▶ [PROBLEM TO WORK ON]: Restate the complete material exactly.

(Scene modeling code data)
##############################

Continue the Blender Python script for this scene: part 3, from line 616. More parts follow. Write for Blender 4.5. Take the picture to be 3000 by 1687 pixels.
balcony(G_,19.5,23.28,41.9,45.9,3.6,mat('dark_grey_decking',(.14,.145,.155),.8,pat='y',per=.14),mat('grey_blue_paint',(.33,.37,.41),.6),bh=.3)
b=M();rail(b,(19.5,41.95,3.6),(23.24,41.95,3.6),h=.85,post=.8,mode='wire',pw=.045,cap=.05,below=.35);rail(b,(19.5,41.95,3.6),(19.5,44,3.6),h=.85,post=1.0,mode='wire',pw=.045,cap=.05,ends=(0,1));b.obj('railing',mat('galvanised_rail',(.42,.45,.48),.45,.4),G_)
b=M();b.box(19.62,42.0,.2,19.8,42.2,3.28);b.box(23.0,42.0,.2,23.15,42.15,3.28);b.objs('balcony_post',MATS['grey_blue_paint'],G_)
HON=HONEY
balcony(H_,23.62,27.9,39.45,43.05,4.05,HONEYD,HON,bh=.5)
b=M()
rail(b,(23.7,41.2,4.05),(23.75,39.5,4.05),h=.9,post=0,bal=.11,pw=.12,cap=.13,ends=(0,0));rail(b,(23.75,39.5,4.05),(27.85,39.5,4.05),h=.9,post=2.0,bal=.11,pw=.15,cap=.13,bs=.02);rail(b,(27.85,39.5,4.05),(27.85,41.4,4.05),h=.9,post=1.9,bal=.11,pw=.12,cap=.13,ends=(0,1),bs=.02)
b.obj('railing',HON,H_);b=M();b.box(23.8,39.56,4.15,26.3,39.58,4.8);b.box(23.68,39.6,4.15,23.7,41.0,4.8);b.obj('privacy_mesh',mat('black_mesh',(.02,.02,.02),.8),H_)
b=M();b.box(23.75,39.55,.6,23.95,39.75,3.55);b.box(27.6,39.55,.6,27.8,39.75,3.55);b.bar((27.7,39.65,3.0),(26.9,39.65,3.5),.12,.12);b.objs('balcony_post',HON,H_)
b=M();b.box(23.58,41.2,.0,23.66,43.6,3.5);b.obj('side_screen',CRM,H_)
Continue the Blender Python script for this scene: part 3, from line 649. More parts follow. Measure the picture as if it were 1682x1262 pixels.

##############################

▶ [EXERCISE OUTPUT]:
Continue the Blender Python script for this scene: part 3, from line 616. More parts follow. Write for Blender 4.5. Take the picture to be 3000 by 1687 pixels.
balcony(G_,19.5,23.28,41.9,45.9,3.6,mat('dark_grey_decking',(.14,.145,.155),.8,pat='y',per=.14),mat('grey_blue_paint',(.33,.37,.41),.6),bh=.3)
b=M();rail(b,(19.5,41.95,3.6),(23.24,41.95,3.6),h=.85,post=.8,mode='wire',pw=.045,cap=.05,below=.35);rail(b,(19.5,41.95,3.6),(19.5,44,3.6),h=.85,post=1.0,mode='wire',pw=.045,cap=.05,ends=(0,1));b.obj('railing',mat('galvanised_rail',(.42,.45,.48),.45,.4),G_)
b=M();b.box(19.62,42.0,.2,19.8,42.2,3.28);b.box(23.0,42.0,.2,23.15,42.15,3.28);b.objs('balcony_post',MATS['grey_blue_paint'],G_)
HON=HONEY
balcony(H_,23.62,27.9,39.45,43.05,4.05,HONEYD,HON,bh=.5)
b=M()
rail(b,(23.7,41.2,4.05),(23.75,39.5,4.05),h=.9,post=0,bal=.11,pw=.12,cap=.13,ends=(0,0));rail(b,(23.75,39.5,4.05),(27.85,39.5,4.05),h=.9,post=2.0,bal=.11,pw=.15,cap=.13,bs=.02);rail(b,(27.85,39.5,4.05),(27.85,41.4,4.05),h=.9,post=1.9,bal=.11,pw=.12,cap=.13,ends=(0,1),bs=.02)
b.obj('railing',HON,H_);b=M();b.box(23.8,39.56,4.15,26.3,39.58,4.8);b.box(23.68,39.6,4.15,23.7,41.0,4.8);b.obj('privacy_mesh',mat('black_mesh',(.02,.02,.02),.8),H_)
b=M();b.box(23.75,39.55,.6,23.95,39.75,3.55);b.box(27.6,39.55,.6,27.8,39.75,3.55);b.bar((27.7,39.65,3.0),(26.9,39.65,3.5),.12,.12);b.objs('balcony_post',HON,H_)
b=M();b.box(23.58,41.2,.0,23.66,43.6,3.5);b.obj('side_screen',CRM,H_)
Continue the Blender Python script for this scene: part 3, from line 649. More parts follow. Measure the picture as if it were 1682x1262 pixels.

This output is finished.